— Start —

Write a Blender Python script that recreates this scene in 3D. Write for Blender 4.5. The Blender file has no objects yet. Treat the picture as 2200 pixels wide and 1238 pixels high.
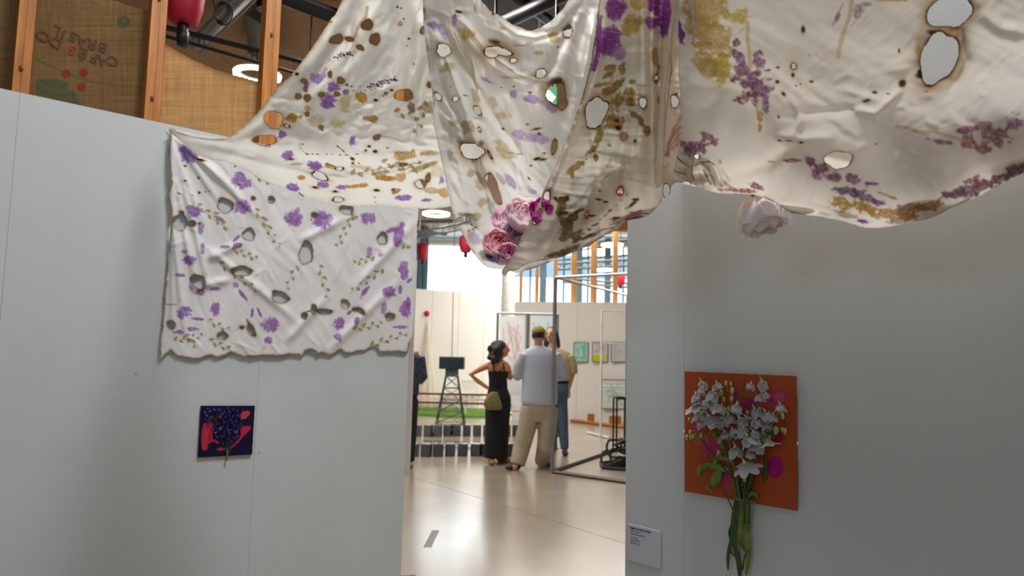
import bpy, bmesh, math, random
import numpy as np
from mathutils import Vector, Matrix

# ------------------------------------------------------------------ camera, world, light, exposure
scene = bpy.context.scene
COL = scene.collection
F = 1500.0; CX, CY = 1100.0, 619.0; EYE = np.array([0.0, 0.0, 1.5])
_u = np.array([370.0, -16619.0, 1500.0]); _u /= np.linalg.norm(_u)
_f = np.array([0.0, 0.0, 1.0]); _y = _f - _f.dot(_u)*_u; _y /= np.linalg.norm(_y)
_x = np.cross(_y, _u); _x *= np.sign(_x[0])
R_CW = np.array([_x, _y, _u])           # camera (x right, y down, z forward) -> world
cam_data = bpy.data.cameras.new('camera'); cam = bpy.data.objects.new('camera', cam_data); COL.objects.link(cam)
cam_data.sensor_width = 36.0; cam_data.lens = 36.0*F/2200.0
cam_data.clip_start = 0.05; cam_data.clip_end = 300
M = Matrix.Identity(4)
for i in range(3):
    M[i][0] = R_CW[i, 0]; M[i][1] = -R_CW[i, 1]; M[i][2] = -R_CW[i, 2]; M[i][3] = EYE[i]
cam.matrix_world = M
cam_data.dof.use_dof = True; cam_data.dof.focus_distance = 2.1; cam_data.dof.aperture_fstop = 4.0
scene.camera = cam
scene.view_settings.view_transform = 'Standard'; scene.view_settings.look = 'None'
scene.view_settings.gamma = 1.0; scene.view_settings.exposure = 0.0
scene.view_settings.use_curve_mapping = False
scene.cycles.max_bounces = 8; scene.cycles.diffuse_bounces = 5; scene.cycles.transmission_bounces = 6
scene.cycles.sample_clamp_indirect = 6.0

world = bpy.data.worlds.new('sky'); scene.world = world; world.use_nodes = True
wn = world.node_tree; bg = wn.nodes['Background']
bg.inputs[0].default_value = (0.80, 0.91, 1.0, 1); bg.inputs[1].default_value = 8.0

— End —

--- Required task ---
Omit the pictures, then repeat exactly each line from the beginning of the listing through the line with "from mathutils import Vector, Matrix".

--- Exercise output ---
Write a Blender Python script that recreates this scene in 3D. Write for Blender 4.5. The Blender file has no objects yet. Treat the picture as 2200 pixels wide and 1238 pixels high.
import bpy, bmesh, math, random
import numpy as np
from mathutils import Vector, Matrix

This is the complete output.